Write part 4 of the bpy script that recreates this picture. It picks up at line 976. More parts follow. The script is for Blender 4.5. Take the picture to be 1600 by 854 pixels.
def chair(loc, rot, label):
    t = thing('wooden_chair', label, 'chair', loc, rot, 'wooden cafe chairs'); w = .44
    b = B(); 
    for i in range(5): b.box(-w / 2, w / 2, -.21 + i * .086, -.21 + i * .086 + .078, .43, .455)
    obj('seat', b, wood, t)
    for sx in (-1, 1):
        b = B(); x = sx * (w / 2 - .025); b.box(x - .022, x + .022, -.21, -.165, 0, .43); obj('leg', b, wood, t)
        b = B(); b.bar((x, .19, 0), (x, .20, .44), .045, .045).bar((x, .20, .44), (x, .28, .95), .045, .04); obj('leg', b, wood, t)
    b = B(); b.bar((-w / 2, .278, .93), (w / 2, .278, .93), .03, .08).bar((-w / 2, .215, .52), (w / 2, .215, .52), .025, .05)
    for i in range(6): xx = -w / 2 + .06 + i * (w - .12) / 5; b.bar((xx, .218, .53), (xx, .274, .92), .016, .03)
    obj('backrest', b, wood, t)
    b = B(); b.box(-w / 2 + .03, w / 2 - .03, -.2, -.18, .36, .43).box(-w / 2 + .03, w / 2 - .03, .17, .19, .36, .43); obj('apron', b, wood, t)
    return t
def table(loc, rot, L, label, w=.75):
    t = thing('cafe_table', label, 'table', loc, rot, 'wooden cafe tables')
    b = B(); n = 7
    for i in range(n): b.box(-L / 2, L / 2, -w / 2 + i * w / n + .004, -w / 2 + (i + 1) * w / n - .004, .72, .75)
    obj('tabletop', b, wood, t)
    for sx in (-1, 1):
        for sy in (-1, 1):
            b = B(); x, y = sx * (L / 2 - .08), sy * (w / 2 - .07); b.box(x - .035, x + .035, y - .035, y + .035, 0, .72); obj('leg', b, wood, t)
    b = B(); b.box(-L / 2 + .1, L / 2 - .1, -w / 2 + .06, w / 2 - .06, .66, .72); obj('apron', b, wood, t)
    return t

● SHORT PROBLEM
Transcribe all lines as written.

● ANSWER FOR THIS EXERCISE
Write part 4 of the bpy script that recreates this picture. It picks up at line 976. More parts follow. The script is for Blender 4.5. Take the picture to be 1600 by 854 pixels.
def chair(loc, rot, label):
    t = thing('wooden_chair', label, 'chair', loc, rot, 'wooden cafe chairs'); w = .44
    b = B(); 
    for i in range(5): b.box(-w / 2, w / 2, -.21 + i * .086, -.21 + i * .086 + .078, .43, .455)
    obj('seat', b, wood, t)
    for sx in (-1, 1):
        b = B(); x = sx * (w / 2 - .025); b.box(x - .022, x + .022, -.21, -.165, 0, .43); obj('leg', b, wood, t)
        b = B(); b.bar((x, .19, 0), (x, .20, .44), .045, .045).bar((x, .20, .44), (x, .28, .95), .045, .04); obj('leg', b, wood, t)
    b = B(); b.bar((-w / 2, .278, .93), (w / 2, .278, .93), .03, .08).bar((-w / 2, .215, .52), (w / 2, .215, .52), .025, .05)
    for i in range(6): xx = -w / 2 + .06 + i * (w - .12) / 5; b.bar((xx, .218, .53), (xx, .274, .92), .016, .03)
    obj('backrest', b, wood, t)
    b = B(); b.box(-w / 2 + .03, w / 2 - .03, -.2, -.18, .36, .43).box(-w / 2 + .03, w / 2 - .03, .17, .19, .36, .43); obj('apron', b, wood, t)
    return t
def table(loc, rot, L, label, w=.75):
    t = thing('cafe_table', label, 'table', loc, rot, 'wooden cafe tables')
    b = B(); n = 7
    for i in range(n): b.box(-L / 2, L / 2, -w / 2 + i * w / n + .004, -w / 2 + (i + 1) * w / n - .004, .72, .75)
    obj('tabletop', b, wood, t)
    for sx in (-1, 1):
        for sy in (-1, 1):
            b = B(); x, y = sx * (L / 2 - .08), sy * (w / 2 - .07); b.box(x - .035, x + .035, y - .035, y + .035, 0, .72); obj('leg', b, wood, t)
    b = B(); b.box(-L / 2 + .1, L / 2 - .1, -w / 2 + .06, w / 2 - .06, .66, .72); obj('apron', b, wood, t)
    return t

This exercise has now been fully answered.